The model that keeps showing me the truth

There is a change model I come back to again and again, the ACME Framework developed by Gina Mollicone. It maps the journey from where you are to where you are actually capable of being, and it is deceptively simple. Every time I walk a client through it, I watch something shift in the room.

It starts at A: the comfort zone. There is nothing wrong with A. You have built something real. You are good at what you do. Life has rhythm and stability, and you have earned the right to feel settled. For many of the CEOs I work with, A is the reward for a decade of relentless graft. It is not a failure state. It is the thing they fought for.

But comfort has a side effect nobody warns you about. Once you have been there long enough, the version of you who built it stops being the version you need to become.

The part most people will not say out loud

Eventually, if you are paying attention, you catch a glimpse of something more. That is B: desire. And once you see it, you cannot unsee it. The wanting becomes a choice. Do you act on it, or do you dress up your fear in a very reasonable-sounding excuse? The reasonable excuse is the dangerous one, because it does not feel like fear. It feels like strategy.
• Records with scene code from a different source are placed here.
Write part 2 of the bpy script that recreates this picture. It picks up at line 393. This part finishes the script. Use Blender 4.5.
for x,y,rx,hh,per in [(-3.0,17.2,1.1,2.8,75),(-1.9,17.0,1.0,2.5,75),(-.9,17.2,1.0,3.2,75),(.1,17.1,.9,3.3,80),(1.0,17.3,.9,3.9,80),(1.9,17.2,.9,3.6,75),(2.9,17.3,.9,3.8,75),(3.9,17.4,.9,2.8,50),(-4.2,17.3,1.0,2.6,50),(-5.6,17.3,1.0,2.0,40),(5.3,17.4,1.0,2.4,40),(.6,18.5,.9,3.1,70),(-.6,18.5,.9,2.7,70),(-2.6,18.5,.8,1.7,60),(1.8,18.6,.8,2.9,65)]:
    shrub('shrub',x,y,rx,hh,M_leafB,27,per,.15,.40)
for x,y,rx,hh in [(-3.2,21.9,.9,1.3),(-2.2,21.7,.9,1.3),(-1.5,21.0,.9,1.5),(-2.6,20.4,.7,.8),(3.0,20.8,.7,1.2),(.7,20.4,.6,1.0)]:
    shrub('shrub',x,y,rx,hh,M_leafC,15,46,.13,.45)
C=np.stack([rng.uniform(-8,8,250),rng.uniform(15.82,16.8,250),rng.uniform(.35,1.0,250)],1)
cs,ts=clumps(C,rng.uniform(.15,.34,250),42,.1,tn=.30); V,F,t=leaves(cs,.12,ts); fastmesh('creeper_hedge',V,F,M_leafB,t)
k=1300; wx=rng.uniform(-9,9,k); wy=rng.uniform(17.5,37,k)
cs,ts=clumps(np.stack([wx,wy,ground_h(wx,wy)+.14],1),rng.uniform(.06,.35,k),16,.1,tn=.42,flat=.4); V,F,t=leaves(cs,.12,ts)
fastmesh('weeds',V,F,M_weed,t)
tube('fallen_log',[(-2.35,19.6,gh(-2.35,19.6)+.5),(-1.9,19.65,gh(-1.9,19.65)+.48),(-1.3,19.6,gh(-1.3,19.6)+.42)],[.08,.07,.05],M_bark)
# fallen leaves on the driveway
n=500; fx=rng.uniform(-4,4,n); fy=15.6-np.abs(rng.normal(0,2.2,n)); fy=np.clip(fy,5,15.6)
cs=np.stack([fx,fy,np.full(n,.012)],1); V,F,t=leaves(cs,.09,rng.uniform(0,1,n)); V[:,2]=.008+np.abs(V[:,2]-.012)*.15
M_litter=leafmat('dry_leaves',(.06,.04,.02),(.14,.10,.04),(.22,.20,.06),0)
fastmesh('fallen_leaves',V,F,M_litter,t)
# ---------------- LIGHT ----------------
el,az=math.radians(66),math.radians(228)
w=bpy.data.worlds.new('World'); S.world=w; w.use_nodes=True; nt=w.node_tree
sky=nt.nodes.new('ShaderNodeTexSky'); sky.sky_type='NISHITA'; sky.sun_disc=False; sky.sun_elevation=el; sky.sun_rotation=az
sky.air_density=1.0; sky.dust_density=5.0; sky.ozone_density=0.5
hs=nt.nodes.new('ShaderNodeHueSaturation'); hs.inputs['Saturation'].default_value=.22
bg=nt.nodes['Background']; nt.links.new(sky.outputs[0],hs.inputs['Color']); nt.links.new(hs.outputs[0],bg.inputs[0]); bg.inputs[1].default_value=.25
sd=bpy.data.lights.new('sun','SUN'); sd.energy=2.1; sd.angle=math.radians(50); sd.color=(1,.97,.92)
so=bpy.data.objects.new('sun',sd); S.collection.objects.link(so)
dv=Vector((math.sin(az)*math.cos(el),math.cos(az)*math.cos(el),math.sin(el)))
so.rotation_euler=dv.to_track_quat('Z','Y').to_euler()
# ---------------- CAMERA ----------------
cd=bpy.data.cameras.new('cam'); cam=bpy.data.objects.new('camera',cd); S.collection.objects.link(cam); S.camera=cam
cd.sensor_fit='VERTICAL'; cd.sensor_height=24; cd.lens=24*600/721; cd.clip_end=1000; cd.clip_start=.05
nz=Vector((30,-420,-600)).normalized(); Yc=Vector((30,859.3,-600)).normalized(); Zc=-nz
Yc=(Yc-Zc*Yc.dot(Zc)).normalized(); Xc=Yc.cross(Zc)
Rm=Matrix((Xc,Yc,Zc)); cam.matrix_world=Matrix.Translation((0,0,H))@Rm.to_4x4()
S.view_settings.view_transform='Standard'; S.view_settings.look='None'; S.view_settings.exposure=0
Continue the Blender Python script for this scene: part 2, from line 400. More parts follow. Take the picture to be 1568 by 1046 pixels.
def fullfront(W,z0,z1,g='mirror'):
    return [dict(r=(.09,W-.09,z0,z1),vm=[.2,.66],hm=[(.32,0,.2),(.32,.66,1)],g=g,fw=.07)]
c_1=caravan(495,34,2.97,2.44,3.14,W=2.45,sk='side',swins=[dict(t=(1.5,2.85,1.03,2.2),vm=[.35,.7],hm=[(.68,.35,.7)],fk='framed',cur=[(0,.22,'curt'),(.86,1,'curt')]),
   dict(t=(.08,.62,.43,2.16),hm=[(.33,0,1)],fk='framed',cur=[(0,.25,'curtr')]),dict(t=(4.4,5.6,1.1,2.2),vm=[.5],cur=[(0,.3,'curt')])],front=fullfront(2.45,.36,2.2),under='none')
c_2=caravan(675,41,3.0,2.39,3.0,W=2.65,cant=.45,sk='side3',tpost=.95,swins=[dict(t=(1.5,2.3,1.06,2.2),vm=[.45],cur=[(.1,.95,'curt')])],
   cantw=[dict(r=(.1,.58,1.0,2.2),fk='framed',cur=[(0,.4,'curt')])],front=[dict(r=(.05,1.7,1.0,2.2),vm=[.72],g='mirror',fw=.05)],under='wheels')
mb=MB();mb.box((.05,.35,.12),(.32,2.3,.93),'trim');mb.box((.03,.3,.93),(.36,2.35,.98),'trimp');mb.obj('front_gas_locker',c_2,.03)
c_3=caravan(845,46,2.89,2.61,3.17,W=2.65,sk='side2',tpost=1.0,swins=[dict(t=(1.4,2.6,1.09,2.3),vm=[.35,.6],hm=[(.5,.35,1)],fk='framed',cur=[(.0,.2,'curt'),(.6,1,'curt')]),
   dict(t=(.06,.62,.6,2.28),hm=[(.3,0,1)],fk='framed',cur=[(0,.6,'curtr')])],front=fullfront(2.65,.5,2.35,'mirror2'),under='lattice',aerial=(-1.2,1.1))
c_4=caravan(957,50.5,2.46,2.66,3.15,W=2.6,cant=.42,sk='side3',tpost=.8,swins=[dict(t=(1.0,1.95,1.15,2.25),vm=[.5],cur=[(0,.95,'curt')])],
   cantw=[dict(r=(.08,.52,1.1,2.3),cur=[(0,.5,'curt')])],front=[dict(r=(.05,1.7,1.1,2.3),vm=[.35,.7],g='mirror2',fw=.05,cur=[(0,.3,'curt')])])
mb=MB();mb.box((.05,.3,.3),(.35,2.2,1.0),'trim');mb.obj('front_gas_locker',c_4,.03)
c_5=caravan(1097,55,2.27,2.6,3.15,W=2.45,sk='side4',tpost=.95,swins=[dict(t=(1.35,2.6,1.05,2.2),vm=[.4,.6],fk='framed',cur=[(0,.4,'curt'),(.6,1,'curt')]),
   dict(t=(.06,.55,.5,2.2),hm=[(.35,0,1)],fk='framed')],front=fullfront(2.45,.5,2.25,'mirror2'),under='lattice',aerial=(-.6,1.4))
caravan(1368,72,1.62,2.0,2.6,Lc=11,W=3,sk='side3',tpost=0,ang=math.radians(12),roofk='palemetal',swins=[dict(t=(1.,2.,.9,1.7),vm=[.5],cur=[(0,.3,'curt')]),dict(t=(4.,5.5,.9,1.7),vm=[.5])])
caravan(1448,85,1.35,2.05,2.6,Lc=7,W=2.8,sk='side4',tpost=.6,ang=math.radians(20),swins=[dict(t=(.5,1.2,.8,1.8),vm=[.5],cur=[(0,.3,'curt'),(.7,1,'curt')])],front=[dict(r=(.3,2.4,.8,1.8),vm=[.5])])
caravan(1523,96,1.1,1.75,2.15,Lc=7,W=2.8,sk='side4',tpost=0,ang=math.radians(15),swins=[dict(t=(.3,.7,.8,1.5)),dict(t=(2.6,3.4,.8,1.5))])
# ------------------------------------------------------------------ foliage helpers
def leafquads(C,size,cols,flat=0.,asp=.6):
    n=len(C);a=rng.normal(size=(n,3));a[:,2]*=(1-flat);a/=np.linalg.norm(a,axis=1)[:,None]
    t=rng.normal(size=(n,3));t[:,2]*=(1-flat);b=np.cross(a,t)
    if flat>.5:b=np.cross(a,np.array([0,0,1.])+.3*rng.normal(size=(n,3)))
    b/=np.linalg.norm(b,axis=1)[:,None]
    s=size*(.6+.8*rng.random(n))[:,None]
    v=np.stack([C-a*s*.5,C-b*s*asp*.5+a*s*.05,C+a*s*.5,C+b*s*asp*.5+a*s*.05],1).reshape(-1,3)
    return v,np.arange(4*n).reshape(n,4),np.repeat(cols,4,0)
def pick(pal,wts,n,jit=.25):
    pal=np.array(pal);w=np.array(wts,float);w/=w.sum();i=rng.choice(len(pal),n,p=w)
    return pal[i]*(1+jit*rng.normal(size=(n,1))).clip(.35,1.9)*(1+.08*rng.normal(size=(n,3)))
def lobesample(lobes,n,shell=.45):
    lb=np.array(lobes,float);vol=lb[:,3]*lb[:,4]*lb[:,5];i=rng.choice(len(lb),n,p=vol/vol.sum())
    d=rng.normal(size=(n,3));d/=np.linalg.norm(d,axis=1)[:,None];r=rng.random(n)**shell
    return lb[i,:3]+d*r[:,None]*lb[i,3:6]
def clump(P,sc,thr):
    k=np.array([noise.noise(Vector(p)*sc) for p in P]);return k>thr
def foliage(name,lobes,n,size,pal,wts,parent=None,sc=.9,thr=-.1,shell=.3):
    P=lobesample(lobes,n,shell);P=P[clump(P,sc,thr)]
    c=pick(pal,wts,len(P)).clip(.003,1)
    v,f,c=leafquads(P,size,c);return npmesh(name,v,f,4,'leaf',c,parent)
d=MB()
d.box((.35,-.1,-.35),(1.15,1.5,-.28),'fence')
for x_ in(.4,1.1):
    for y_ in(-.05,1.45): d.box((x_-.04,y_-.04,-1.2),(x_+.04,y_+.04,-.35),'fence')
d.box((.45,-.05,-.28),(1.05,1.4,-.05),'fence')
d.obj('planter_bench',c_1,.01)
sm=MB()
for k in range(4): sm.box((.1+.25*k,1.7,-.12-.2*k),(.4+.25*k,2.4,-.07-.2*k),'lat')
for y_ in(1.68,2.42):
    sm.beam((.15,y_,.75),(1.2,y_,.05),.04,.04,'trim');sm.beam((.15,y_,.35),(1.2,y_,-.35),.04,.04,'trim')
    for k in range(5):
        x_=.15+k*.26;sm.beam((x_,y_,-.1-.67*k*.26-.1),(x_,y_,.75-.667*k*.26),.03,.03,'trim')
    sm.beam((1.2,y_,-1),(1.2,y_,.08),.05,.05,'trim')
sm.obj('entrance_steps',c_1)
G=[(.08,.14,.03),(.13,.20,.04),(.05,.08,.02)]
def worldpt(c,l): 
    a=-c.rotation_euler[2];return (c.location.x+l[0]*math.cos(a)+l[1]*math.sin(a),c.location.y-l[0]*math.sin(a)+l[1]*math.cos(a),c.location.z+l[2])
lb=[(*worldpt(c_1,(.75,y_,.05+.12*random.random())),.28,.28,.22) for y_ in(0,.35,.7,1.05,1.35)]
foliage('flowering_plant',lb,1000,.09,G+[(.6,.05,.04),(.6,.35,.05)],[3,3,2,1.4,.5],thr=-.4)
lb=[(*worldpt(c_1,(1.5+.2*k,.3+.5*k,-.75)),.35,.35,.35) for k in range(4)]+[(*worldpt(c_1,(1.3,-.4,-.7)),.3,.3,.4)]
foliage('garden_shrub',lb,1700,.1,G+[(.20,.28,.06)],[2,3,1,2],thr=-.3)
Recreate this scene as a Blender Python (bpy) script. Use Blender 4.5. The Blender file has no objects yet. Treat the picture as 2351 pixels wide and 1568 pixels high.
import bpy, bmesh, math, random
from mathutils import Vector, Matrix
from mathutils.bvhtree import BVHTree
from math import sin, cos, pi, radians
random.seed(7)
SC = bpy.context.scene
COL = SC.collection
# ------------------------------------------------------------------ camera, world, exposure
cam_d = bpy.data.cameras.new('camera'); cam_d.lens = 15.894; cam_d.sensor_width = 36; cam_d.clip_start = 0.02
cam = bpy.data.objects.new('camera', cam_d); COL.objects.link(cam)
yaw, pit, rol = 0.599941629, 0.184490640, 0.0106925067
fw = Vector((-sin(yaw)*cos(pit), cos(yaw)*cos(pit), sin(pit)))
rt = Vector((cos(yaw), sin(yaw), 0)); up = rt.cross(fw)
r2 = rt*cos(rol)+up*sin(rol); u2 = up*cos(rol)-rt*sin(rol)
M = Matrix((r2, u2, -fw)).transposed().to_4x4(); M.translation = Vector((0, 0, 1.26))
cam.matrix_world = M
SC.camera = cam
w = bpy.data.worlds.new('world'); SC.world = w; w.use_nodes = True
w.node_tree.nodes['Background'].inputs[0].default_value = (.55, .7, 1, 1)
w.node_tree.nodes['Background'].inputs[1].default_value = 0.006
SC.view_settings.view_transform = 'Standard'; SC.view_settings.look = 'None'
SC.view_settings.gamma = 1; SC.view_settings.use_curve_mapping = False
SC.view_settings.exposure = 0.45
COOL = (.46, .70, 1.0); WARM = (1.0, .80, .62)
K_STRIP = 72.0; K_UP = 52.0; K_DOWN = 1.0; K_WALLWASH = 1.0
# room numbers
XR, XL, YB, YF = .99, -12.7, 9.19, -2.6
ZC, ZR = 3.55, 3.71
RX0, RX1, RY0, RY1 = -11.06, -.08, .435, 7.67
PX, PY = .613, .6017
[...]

It feels like prudence. It feels like good business sense. Some people stand at that edge for years. Not quite ready. Not quite able to step back from the day-to-day long enough to focus on what is next. The comfort zone is very good at arguing its own case. So, they stay. Not miserable, not failing, just quietly not becoming what they could be.

Where I actually am right now

I am in C. Right now. As I write this. I wanted to go deeper. To understand human behaviour at a level that would help my clients achieve lasting results even faster. To take what works one-to-one and share it with bigger audiences. To finish the book that has been an 18-month project, currently on version 18, still backtracking, still making mistakes. And, starting next week, committing to finally doing video posts. I just wrote that publicly. Argh.

C is the messy middle. It is the trial and error that makes you want to give up at least once a week. It is the competence dip everyone talks about in theory and underestimates in practice. I will not give up, because every master was once a beginner. Every single one. I will keep enduring hell until I get to the other side. That journey through C is how you reach D, the dominant habit, where excellence becomes your default. That is ACME: peak performance. Until it starts to feel comfortable again. And the cycle begins once more.

The uncomfortable bit about coaching

Willingness is not optional for the people I work with. Not hope, not intention. Willingness. Desire that has committed to itself. The leaders without it are uncoachable for me, and I have learned to stop trying. I only back the people who are genuinely in it, because everything I do, the strategy work, the leadership development, the long conversations about what kind of business they actually want to build, all of it depends on them being willing to leave A long enough to find out what D feels like.

This is the part of the work most coaches will not say out loud, because it puts the accountability in the right place. The business never outgrows the leader. You can fix the strategy, the structure, the systems. None of it holds unless the person at the top has done their own development.

The question to sit with

So where are you, right now?

  • Are you comfortable in A, and is that comfort quietly masking stagnation?
  • Have you seen B and are you still standing at the edge, looking but not leaping, dressing up your fear as a timing problem?
  • Are you in the thick of C and tempted to retreat to something that feels more manageable?
  • Do you have the willingness, not the hope, not the intention, but the actual committed willingness, to push through to D?

Are you willing to leave the comfort zone long enough to find out what you are truly capable of?